**Data:**

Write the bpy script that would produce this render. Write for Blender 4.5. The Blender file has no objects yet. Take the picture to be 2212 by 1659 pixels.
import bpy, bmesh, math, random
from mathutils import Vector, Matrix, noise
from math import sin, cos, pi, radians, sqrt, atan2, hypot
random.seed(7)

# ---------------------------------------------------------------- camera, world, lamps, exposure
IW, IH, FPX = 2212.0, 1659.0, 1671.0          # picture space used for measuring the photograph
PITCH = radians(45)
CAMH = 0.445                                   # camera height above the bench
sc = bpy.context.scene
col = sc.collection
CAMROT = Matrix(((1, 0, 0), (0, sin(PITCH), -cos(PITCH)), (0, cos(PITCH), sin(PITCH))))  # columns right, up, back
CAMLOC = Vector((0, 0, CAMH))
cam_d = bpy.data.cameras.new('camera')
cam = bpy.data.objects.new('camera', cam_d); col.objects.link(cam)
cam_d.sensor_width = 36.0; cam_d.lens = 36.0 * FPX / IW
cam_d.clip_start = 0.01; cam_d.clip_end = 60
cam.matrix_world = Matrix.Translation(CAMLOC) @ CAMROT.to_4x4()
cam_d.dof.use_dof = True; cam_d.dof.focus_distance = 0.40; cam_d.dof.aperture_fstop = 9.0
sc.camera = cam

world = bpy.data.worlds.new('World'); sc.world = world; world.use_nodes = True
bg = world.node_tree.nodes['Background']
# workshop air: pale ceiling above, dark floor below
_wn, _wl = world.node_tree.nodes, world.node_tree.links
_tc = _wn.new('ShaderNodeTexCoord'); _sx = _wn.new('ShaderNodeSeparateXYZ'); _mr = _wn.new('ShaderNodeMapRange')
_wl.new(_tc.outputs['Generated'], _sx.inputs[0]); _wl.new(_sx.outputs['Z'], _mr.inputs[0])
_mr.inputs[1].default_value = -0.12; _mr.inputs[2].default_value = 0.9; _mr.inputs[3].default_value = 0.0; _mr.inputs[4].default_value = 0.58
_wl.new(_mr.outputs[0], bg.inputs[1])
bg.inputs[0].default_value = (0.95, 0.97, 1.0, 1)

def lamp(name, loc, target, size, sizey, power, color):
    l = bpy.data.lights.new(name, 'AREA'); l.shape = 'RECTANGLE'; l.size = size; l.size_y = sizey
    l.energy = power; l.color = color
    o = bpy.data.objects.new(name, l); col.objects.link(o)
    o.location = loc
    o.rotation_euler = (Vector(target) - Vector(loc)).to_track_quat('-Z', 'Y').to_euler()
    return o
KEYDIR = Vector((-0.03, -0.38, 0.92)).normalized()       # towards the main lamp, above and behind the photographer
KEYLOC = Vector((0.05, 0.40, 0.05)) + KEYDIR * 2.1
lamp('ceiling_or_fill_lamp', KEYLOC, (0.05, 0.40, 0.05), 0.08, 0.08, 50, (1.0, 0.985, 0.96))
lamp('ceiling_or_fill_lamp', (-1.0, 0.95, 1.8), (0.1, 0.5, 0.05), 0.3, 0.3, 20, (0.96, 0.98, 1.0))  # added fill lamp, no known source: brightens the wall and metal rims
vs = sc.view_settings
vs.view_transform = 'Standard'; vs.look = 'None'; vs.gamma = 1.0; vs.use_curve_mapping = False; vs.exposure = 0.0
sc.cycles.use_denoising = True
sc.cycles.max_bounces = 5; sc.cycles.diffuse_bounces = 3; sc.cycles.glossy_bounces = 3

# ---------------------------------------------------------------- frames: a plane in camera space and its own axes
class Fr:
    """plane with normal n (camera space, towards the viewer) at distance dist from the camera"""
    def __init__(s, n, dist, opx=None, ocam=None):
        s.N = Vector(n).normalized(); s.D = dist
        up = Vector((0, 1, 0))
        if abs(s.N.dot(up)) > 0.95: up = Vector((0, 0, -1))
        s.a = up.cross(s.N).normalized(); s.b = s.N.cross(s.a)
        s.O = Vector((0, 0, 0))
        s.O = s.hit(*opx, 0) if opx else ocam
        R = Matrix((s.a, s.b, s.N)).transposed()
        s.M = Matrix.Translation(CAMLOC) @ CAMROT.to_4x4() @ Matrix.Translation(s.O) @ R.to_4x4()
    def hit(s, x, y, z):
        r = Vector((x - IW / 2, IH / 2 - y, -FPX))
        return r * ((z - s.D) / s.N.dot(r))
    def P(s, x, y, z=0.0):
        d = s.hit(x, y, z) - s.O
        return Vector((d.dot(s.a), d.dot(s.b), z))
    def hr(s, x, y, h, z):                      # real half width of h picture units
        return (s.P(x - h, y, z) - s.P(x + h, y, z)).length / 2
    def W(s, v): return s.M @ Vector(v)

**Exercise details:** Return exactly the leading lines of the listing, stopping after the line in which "bg.inputs[0].default_value = (0.95, 0.97, 1.0, 1)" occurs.

**Output of the exercise:**
Write the bpy script that would produce this render. Write for Blender 4.5. The Blender file has no objects yet. Take the picture to be 2212 by 1659 pixels.
import bpy, bmesh, math, random
from mathutils import Vector, Matrix, noise
from math import sin, cos, pi, radians, sqrt, atan2, hypot
random.seed(7)

# ---------------------------------------------------------------- camera, world, lamps, exposure
IW, IH, FPX = 2212.0, 1659.0, 1671.0          # picture space used for measuring the photograph
PITCH = radians(45)
CAMH = 0.445                                   # camera height above the bench
sc = bpy.context.scene
col = sc.collection
CAMROT = Matrix(((1, 0, 0), (0, sin(PITCH), -cos(PITCH)), (0, cos(PITCH), sin(PITCH))))  # columns right, up, back
CAMLOC = Vector((0, 0, CAMH))
cam_d = bpy.data.cameras.new('camera')
cam = bpy.data.objects.new('camera', cam_d); col.objects.link(cam)
cam_d.sensor_width = 36.0; cam_d.lens = 36.0 * FPX / IW
cam_d.clip_start = 0.01; cam_d.clip_end = 60
cam.matrix_world = Matrix.Translation(CAMLOC) @ CAMROT.to_4x4()
cam_d.dof.use_dof = True; cam_d.dof.focus_distance = 0.40; cam_d.dof.aperture_fstop = 9.0
sc.camera = cam

world = bpy.data.worlds.new('World'); sc.world = world; world.use_nodes = True
bg = world.node_tree.nodes['Background']
# workshop air: pale ceiling above, dark floor below
_wn, _wl = world.node_tree.nodes, world.node_tree.links
_tc = _wn.new('ShaderNodeTexCoord'); _sx = _wn.new('ShaderNodeSeparateXYZ'); _mr = _wn.new('ShaderNodeMapRange')
_wl.new(_tc.outputs['Generated'], _sx.inputs[0]); _wl.new(_sx.outputs['Z'], _mr.inputs[0])
_mr.inputs[1].default_value = -0.12; _mr.inputs[2].default_value = 0.9; _mr.inputs[3].default_value = 0.0; _mr.inputs[4].default_value = 0.58
_wl.new(_mr.outputs[0], bg.inputs[1])
bg.inputs[0].default_value = (0.95, 0.97, 1.0, 1)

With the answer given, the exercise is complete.